We zetten de serie voort op www.geografie.nl.
Kent u ook zo’n stad die meer aandacht verdient? Suggesties voor en bijdragen aan de serie zijn welkom via redactie@geografie.nl.
Stadsverkenning Tartu
We horen en lezen vaak over dezelfde steden. Ze verschijnen regelmatig in het nieuws of zijn veelvuldig onderwerp van onderzoek vanwege opvallende veranderingen of een interessante geschiedenis. De online serie ‘Steden uit de schaduw’ op geografie.nl gaat over steden die juist niet vaak in de media verschijnen: ook daarover zijn genoeg boeiende verhalen te vertellen. Billy Gunterman trapt af met een stadsverkenning van Tartu. Wie volgt?
Oud-collega’s van de hogeschool vragen of ik hen wil vergezellen naar Tartu, de tweede stad van Estland. Er is daar een congres waar zij moeten optreden.
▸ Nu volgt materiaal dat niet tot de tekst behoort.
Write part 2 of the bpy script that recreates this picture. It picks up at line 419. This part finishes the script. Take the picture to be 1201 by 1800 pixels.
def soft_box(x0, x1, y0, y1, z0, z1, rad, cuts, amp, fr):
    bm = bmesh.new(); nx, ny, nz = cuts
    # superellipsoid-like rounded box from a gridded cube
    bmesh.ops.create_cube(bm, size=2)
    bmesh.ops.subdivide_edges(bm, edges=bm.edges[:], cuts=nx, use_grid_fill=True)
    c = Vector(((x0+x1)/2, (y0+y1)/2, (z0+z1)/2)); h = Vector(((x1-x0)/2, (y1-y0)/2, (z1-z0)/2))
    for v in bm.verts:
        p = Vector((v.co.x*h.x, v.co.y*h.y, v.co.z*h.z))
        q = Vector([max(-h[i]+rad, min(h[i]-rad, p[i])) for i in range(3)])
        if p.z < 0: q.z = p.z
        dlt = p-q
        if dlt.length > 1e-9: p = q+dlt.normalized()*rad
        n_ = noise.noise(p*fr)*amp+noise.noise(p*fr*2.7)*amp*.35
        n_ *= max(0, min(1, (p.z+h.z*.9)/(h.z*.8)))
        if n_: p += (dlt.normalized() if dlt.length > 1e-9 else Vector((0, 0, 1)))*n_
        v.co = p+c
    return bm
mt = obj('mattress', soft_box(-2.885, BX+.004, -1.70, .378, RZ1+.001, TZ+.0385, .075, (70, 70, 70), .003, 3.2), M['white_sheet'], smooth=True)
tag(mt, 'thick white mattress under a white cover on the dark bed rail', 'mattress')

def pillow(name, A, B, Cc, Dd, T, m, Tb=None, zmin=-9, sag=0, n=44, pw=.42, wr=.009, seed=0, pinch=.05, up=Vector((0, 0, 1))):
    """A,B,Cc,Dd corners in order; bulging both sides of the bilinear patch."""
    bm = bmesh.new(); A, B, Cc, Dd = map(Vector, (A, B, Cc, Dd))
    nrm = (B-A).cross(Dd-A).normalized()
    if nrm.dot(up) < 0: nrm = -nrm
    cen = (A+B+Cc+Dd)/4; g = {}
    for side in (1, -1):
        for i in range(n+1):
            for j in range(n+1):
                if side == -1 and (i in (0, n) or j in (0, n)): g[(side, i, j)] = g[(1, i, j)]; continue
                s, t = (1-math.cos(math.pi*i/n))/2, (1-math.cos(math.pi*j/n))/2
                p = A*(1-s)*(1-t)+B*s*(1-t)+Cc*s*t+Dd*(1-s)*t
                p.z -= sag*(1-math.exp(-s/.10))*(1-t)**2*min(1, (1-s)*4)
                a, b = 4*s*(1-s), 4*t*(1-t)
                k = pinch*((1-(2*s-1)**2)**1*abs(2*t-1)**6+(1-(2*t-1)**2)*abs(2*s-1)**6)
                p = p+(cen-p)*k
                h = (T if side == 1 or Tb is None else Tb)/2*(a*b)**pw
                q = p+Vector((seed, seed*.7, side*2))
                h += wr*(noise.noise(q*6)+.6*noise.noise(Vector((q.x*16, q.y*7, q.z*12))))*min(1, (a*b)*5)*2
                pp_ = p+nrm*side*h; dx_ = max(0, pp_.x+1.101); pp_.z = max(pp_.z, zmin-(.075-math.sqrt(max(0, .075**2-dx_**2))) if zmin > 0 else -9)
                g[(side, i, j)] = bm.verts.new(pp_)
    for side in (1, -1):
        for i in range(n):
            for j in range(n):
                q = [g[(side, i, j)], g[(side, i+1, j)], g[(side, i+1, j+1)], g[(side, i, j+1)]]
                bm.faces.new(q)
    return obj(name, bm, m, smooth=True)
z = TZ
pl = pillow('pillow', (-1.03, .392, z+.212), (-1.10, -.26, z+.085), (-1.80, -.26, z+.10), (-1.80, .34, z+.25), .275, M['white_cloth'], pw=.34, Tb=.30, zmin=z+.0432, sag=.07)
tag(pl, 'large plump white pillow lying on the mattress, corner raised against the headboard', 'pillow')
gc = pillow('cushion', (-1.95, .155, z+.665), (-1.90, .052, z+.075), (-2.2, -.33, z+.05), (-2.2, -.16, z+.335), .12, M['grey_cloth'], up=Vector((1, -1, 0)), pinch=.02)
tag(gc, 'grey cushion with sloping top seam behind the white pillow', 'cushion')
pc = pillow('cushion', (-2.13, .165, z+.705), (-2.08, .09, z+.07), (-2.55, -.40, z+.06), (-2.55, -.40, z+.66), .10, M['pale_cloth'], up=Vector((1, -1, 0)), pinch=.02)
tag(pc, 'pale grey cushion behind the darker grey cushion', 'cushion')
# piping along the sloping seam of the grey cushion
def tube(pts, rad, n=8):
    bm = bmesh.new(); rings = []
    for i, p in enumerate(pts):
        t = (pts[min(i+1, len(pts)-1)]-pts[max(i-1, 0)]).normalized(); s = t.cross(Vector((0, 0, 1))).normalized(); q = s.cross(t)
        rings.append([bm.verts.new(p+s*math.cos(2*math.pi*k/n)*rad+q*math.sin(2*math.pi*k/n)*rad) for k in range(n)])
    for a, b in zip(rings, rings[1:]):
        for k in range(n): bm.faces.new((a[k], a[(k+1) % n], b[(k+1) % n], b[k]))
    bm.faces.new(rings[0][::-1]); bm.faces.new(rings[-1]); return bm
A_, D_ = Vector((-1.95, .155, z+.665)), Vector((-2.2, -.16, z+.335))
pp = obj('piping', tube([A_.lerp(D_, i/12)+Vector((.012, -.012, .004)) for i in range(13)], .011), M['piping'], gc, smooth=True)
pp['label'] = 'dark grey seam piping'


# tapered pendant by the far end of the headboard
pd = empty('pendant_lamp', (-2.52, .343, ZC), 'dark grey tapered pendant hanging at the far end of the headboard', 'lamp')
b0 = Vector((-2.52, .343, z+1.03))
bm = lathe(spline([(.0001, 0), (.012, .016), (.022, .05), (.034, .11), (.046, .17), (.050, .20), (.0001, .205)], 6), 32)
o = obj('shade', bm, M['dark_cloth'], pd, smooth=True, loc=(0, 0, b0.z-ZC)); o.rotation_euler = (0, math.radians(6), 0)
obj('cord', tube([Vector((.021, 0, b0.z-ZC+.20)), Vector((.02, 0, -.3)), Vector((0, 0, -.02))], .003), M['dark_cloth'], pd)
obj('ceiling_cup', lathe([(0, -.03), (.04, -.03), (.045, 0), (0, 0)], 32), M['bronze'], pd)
Of ik een rondwandeling met een groepje geïnteresseerden wil maken. Zij hebben zelf geen tijd voor ’n fatsoenlijke voorbereiding, maar willen Tartu niet volledig links laten liggen. Mijn verkenningstocht blijkt al boeiend op zich.
Universiteitsstad
Tartu is niet groot: 100.000 inwoners van wie 20.000 studenten. Mijn hotel van 25 verdiepingen ligt precies aan de rand van de oude stad als onderdeel van een hypermodern, glazen winkelcentrum. Om 9 uur ’s ochtends loop ik de vrieskou in langs de rivier de Imajogi richting historische stad. Op de rivier drijft een dun vliesje ijs. Binnen een kwartier sta ik op het centrale punt in de stad: het Raekoja-plein (Raadhuisplein). Werkers zijn druk doende de kerstmarkt op te tuigen. Het Raadhuis staat fraai met de frontgevel georiënteerd naar de rivier. Het plein heeft enigszins de vorm van een trapeze. In 1775 heeft een grote brand praktisch de hele stad in de as gelegd. De bouwmeesters die de herinrichting ter hand namen, creëerden pastelkleurige pleinwanden met een strakke maatvoering. Alle panden zijn vier verdiepingen hoog en uitgevoerd in eenzelfde klassieke stijl. Het regelmatige ritme van de straatgevels geeft rust. Op het plaveisel staat een sculptuur met in grote rode blokletters TARTU 2024, een verwijzing naar de verkiezing tot culturele hoofdstad van Europa in 2024. Er is op het plein niet zo veel te beleven, maar één pand wordt in alle reisgidsen apart vermeld: het Scheve Huis, naar beneden bij de rivier. In 1793 bouwde men het huis deels op de oude stadsmuur en deels op veengrond. Toen het moeras opdroogde helde het pand naar de stadse kant, waardoor het nu dus scheef staat.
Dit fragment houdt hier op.